Former Spring Valley Mayor faces uphill battle for Monticello job

BY MICHAEL RICONDA

Former Mayor Thompson
Former Mayor Thompson

MONTICELLO – The Village of Monticello in Sullivan County is currently embroiled in debate over whether Allan Thompson, a former mayor of Spring Valley and 2013 mayoral candidate, should be allowed on as the village manager, a position which will net him $78,000 annually.

The decision is not without its share of controversey. Before Monticello Mayor Gordon Jenkins can hire Thompson, a Spring Valley resident, he must first pass a new law allowing the appointment of managers who do not live in Sullivan County.

Even if Jenkins does not succeed, Thompson might be paid regardless. A measure passed on March 14 by an outgoing, Jenkins-led board approved a two-year contract with Thompson, guaranteeing payment even if he is fired.

Jenkins will attempt to push the appointment law through after a public hearing on April 3, a few days after incumbent trustees and Jenkins opponents Doug Solomon and Jill Weyer begin their terms. Speaking to the Rockland County Times, Jenkins defended the appointment and maintained the push to prevent his appointment was an obstructive political maneuver.

“Sometimes it appears to me that they just want a puppet to do what certain members of the board want them to do,” Jenkins said.

The movement against the appointment reflects less on Thompson and more on growing voter frustration with Jenkins’ troubled tenure as mayor. Solomon and Weyer, who ran on a platform highly critical of Jenkins, easily defeated Rochelle Massey and Oswald Allen, who ran on Jenkins’ affiliated G-man line.

Jenkins’ opponents, who now hold a majority on the board, are waging a legal battle as well. Solomon, Weyer, and Trustee Carmen Rue filed suit on March 24 to stop the public hearing and subequent hiring. A decision on whether or not the public hearing will commence is expected on Friday.
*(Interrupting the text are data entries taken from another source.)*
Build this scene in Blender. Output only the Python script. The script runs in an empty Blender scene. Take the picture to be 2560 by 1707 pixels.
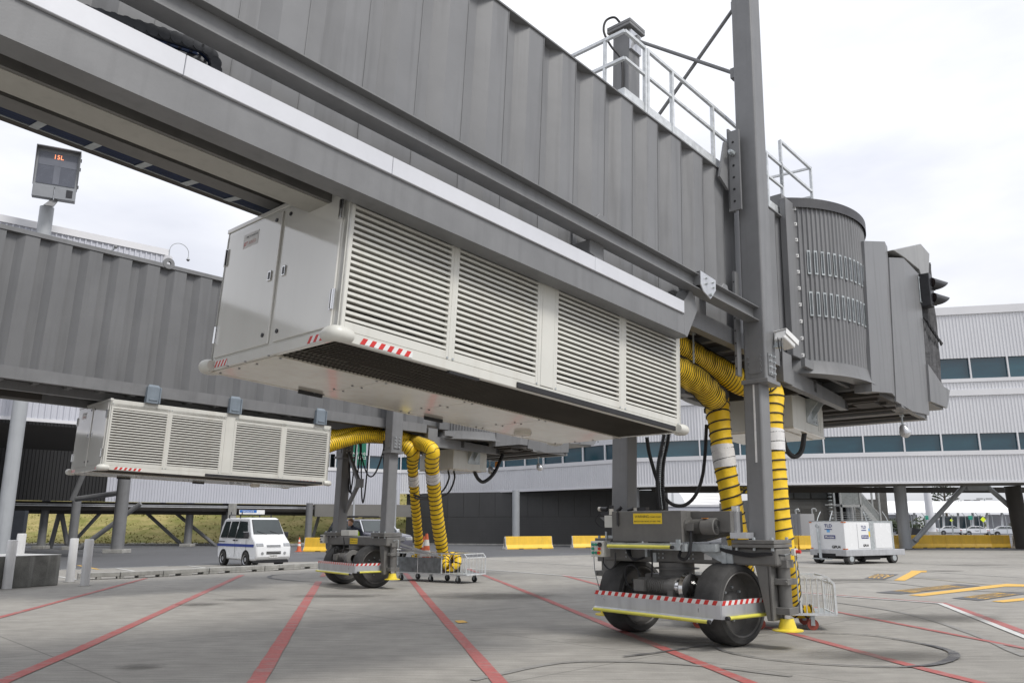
import bpy, bmesh, math, random
from mathutils import Vector, Matrix, noise
random.seed(7)
S = bpy.context.scene
COL = S.collection
PI = math.pi
# ---------------------------------------------------------------- camera
FPX, CX, CY, EYE = 2018.0, 1280.0, 853.5, 1.6
PITCH = math.atan(458.0 / FPX)
cam_d = bpy.data.cameras.new('camera')
cam_d.sensor_width = 36.0
cam_d.lens = 36.0 * FPX / 2560.0
cam_d.clip_start = 0.05
cam_d.clip_end = 3000
cam = bpy.data.objects.new('camera', cam_d)
COL.objects.link(cam)
cam.location = (0, 0, EYE)
cam.rotation_euler = (PI / 2 + PITCH, 0, 0)
S.camera = cam
# ---------------------------------------------------------------- exposure
S.view_settings.view_transform = 'Standard'
S.view_settings.look = 'None'
S.view_settings.exposure = 0.42
S.view_settings.gamma = 1.0
# ---------------------------------------------------------------- world: nishita sky under a layer of bright cloud
SUN_EL, SUN_AZ = math.radians(52), math.radians(128)      # azimuth clockwise from +Y
wd = bpy.data.worlds.new('World')
S.world = wd
wd.use_nodes = True
nt = wd.node_tree
nt.nodes.clear()
N = nt.nodes.new
L = nt.links.new
out = N('ShaderNodeOutputWorld'); bg = N('ShaderNodeBackground'); sky = N('ShaderNodeTexSky')
sky.sky_type = 'NISHITA'; sky.sun_disc = False
sky.sun_elevation = SUN_EL; sky.sun_rotation = SUN_AZ
tc = N('ShaderNodeTexCoord'); mp = N('ShaderNodeMapping'); mp.inputs['Scale'].default_value = (1.3, 1.3, 3.6)
mp.inputs['Rotation'].default_value = (0.2, 0.1, 0.7)
n1 = N('ShaderNodeTexNoise'); n1.inputs['Scale'].default_value = 1.5; n1.inputs['Detail'].default_value = 9; n1.inputs['Roughness'].default_value = 0.5
cr = N('ShaderNodeValToRGB')
cr.color_ramp.elements[0].position = 0.36; cr.color_ramp.elements[0].color = (7.0, 7.2, 8.0, 1)
cr.color_ramp.elements[1].position = 0.60; cr.color_ramp.elements[1].color = (9.9, 10.0, 10.4, 1)
sxyz = N('ShaderNodeSeparateXYZ'); mr0 = N('ShaderNodeMapRange'); mr0.inputs['From Min'].default_value = 0.02; mr0.inputs['From Max'].default_value = 0.42; mr0.inputs['To Min'].default_value = 0.68; mr0.inputs['To Max'].default_value = 1.04
L(tc.outputs['Generated'], sxyz.inputs[0]); L(sxyz.outputs['Z'], mr0.inputs['Value']) if True else None
vm = N('ShaderNodeVectorMath'); vm.operation = 'SCALE'
mx = N('ShaderNodeMixRGB'); mx.inputs['Fac'].default_value = 0.94
bg.inputs['Strength'].default_value = 0.09
L(tc.outputs['Generated'], mp.inputs['Vector']); L(mp.outputs['Vector'], n1.inputs['Vector'])
L(n1.outputs['Fac'], cr.inputs['Fac']); L(sky.outputs['Color'], mx.inputs['Color1']); L(cr.outputs['Color'], vm.inputs[0]); L(mr0.outputs['Result'], vm.inputs['Scale']); L(vm.outputs['Vector'], mx.inputs['Color2'])
L(mx.outputs['Color'], bg.inputs['Color']); L(bg.outputs['Background'], out.inputs['Surface'])
# ---------------------------------------------------------------- sun, diffused by the cloud
sd = bpy.data.lights.new('sun', 'SUN'); sd.energy = 1.9; sd.angle = math.radians(17); sd.color = (1.0, 0.97, 0.92)
sun = bpy.data.objects.new('sun', sd); COL.objects.link(sun)
_d = Vector((math.sin(SUN_AZ) * math.cos(SUN_EL), math.cos(SUN_AZ) * math.cos(SUN_EL), math.sin(SUN_EL)))
sun.rotation_euler = (-_d).to_track_quat('-Z', 'Y').to_euler()
sun.location = (20, -20, 40)

# ---------------------------------------------------------------- point helpers (photo pixel -> point on a known height)
_c, _s = math.cos(PITCH), math.sin(PITCH)
def ray(px, py):
    x = (px - CX) / FPX; y = -(py - CY) / FPX
    return Vector((x, _c - _s * y, _s + _c * y)).normalized()
def at(px, py, z=0.0):
    d = ray(px, py)
    return Vector((0, 0, EYE)) + d * ((z - EYE) / d.z)
def atd(px, py, dist):                                     # point at horizontal distance along y
    d = ray(px, py)
    return Vector((0, 0, EYE)) + d * (dist / d.y)

# ---------------------------------------------------------------- materials
MATS = {}
def mk(name, col, rough=0.5, metal=0.0, var=0.12, scale=2.0, bump=0.0, bscale=40.0, streak=0.0, coat=0.0, dirt=None, spec=0.5):
    if name in MATS: return MATS[name]
    m = bpy.data.materials.new(name); m.use_nodes = True
    t = m.node_tree; nd = t.nodes; lk = t.links.new
    b = nd['Principled BSDF']
    b.inputs['Roughness'].default_value = rough; b.inputs['Metallic'].default_value = metal
    b.inputs['Specular IOR Level'].default_value = spec
    if coat: b.inputs['Coat Weight'].default_value = coat; b.inputs['Coat Roughness'].default_value = 0.06
    c = nd.new('ShaderNodeTexCoord')
    n = nd.new('ShaderNodeTexNoise'); n.inputs['Scale'].default_value = scale; n.inputs['Detail'].default_value = 6; n.inputs['Roughness'].default_value = 0.6
    lk(c.outputs['Object'], n.inputs['Vector'])
    r = nd.new('ShaderNodeValToRGB')
    lo = [max(0, k * (1 - var)) for k in col]; hi = [min(1, k * (1 + var)) for k in col]
    r.color_ramp.elements[0].position = 0.3; r.color_ramp.elements[0].color = (*lo, 1)
    r.color_ramp.elements[1].position = 0.7; r.color_ramp.elements[1].color = (*hi, 1)
    lk(n.outputs['Fac'], r.inputs['Fac'])
    src = r.outputs['Color']
    if streak:
        mpp = nd.new('ShaderNodeMapping'); mpp.inputs['Scale'].default_value = (9, 9, 0.5)
        n2 = nd.new('ShaderNodeTexNoise'); n2.inputs['Scale'].default_value = 1.0; n2.inputs['Detail'].default_value = 5
        lk(c.outputs['Object'], mpp.inputs['Vector']); lk(mpp.outputs['Vector'], n2.inputs['Vector'])
        r2 = nd.new('ShaderNodeValToRGB'); r2.color_ramp.elements[0].position = 0.52; r2.color_ramp.elements[0].color = (0, 0, 0, 1)
        r2.color_ramp.elements[1].position = 0.75; r2.color_ramp.elements[1].color = (streak,) * 3 + (1,)
        lk(n2.outputs['Fac'], r2.inputs['Fac'])
        mm = nd.new('ShaderNodeMixRGB'); dc = dirt or [k * 0.55 for k in col]
        mm.inputs['Color2'].default_value = (*dc, 1)
        lk(r2.outputs['Color'], mm.inputs['Fac']); lk(src, mm.inputs['Color1']); src = mm.outputs['Color']
    lk(src, b.inputs['Base Color'])
    rr = nd.new('ShaderNodeMapRange'); rr.inputs['To Min'].default_value = max(0.02, rough - 0.08); rr.inputs['To Max'].default_value = min(1, rough + 0.1)
    lk(n.outputs['Fac'], rr.inputs['Value']); lk(rr.outputs['Result'], b.inputs['Roughness'])
    if bump:
        n3 = nd.new('ShaderNodeTexNoise'); n3.inputs['Scale'].default_value = bscale; n3.inputs['Detail'].default_value = 4
        lk(c.outputs['Object'], n3.inputs['Vector'])
        bp = nd.new('ShaderNodeBump'); bp.inputs['Strength'].default_value = bump; bp.inputs['Distance'].default_value = 0.02
        lk(n3.outputs['Fac'], bp.inputs['Height']); lk(bp.outputs['Normal'], b.inputs['Normal'])
    MATS[name] = m
    return m
def emis(name, col, k):
    if name in MATS: return MATS[name]
    m = bpy.data.materials.new(name); m.use_nodes = True
    b = m.node_tree.nodes['Principled BSDF']; b.inputs['Base Color'].default_value = (*col, 1)
    n = m.node_tree.nodes.new('ShaderNodeTexNoise'); n.inputs['Scale'].default_value = 30
    b.inputs['Emission Color'].default_value = (*col, 1); b.inputs['Emission Strength'].default_value = k
    MATS[name] = m; return m
def glassy(name, col, rough=0.04, trans=0.0, a=1.0):
    m = mk(name, col, rough, 0, 0.5, 0.3, spec=0.9)
    b = m.node_tree.nodes['Principled BSDF']
    if trans: b.inputs['Transmission Weight'].default_value = trans
    b.inputs['IOR'].default_value = 1.5
    return m

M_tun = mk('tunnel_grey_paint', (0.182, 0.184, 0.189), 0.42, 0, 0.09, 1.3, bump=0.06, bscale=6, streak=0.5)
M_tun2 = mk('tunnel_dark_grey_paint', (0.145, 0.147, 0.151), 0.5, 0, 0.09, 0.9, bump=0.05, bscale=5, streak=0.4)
M_steel = mk('grey_steel_paint', (0.178, 0.180, 0.184), 0.42, 0, 0.1, 2.5, bump=0.04, bscale=60, streak=0.3)
M_bog = mk('bogie_grey_paint', (0.140, 0.136, 0.128), 0.45, 0, 0.14, 4, bump=0.04, bscale=70, streak=0.3)
M_white = mk('unit_white_enamel', (0.66, 0.655, 0.62), 0.10, 0, 0.02, 1.2, streak=0.07, dirt=(0.47, 0.44, 0.38), coat=1.0)
M_soft = mk('pale_soffit_panel', (0.36, 0.35, 0.315), 0.4, 0, 0.1, 1.5, streak=.3)
M_signg = mk('display_cabinet_grey', (0.23, 0.24, 0.255), 0.4, 0, 0.06, 3)
M_hood = mk('dull_hood_steel', (0.27, 0.27, 0.265), 0.4, 0.1, 0.12, 3, streak=.4)
M_whitem = mk('unit_white_matt', (0.60, 0.595, 0.55), 0.38, 0, 0.04, 2.0, streak=0.25, dirt=(0.42, 0.38, 0.31))
M_cream = mk('cream_enamel_soffit', (0.60, 0.57, 0.50), 0.13, 0, 0.10, 1.6, streak=0.25, dirt=(0.5, 0.36, 0.28), coat=0.5)
M_rail = mk('light_aluminium_rail', (0.60, 0.61, 0.645), 0.4, 0.1, 0.05, 1.5, streak=0.12, dirt=(0.5, 0.5, 0.5))
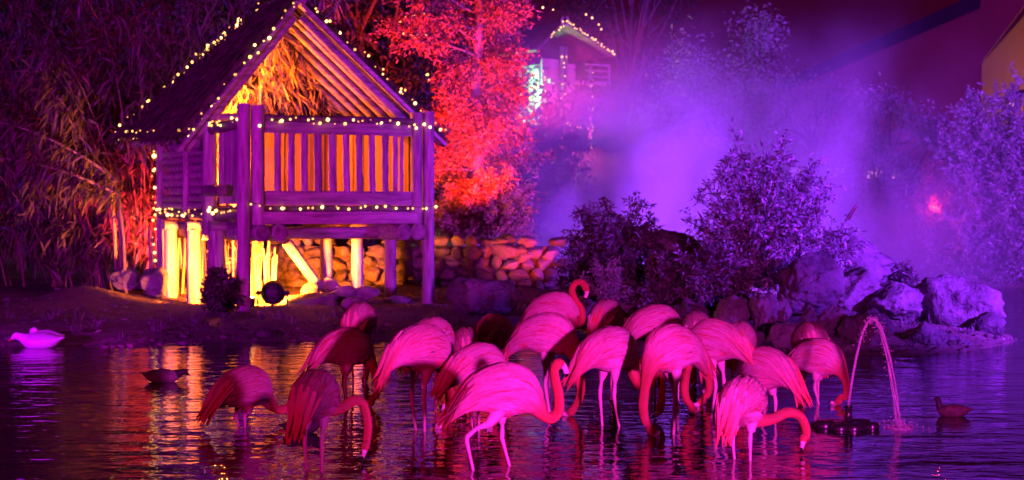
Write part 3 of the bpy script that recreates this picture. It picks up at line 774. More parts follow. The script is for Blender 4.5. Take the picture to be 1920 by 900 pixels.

Rue explained in a press release sent out shortly after the March 14 contract discussion, that the hiring process was largely devoid of board involvement. She claimed the decision to hire Thompson reflected a desire for Jenkins and Massey, who is also Jenkins’ girlfriend, to stave off investigations into their own fiscal mismanagement of the village.

“This hiring process stinks of corruption,” Rue stateed. “Jenkins and Massey are desperate to hold onto control of the public’s finances and the flow of information at Village Hall. They have spent many thousands of dollars on private attorneys to pay their own criminal defense bills. Many thousands of taxpayer dollars are missing and can not be accounted for, according to the NYS Comptroller’s Office.”

Jenkins has seen no shortage of controversey since he took office. Aside from allegations of fiscal mismanagement, he was caught on a police station tape throwing a wall clock and threatening police officers with reprisal while in custody for a drunk driving charge in 2013. He also was caught on the tape hurling racial slurs for whites toward the police officers.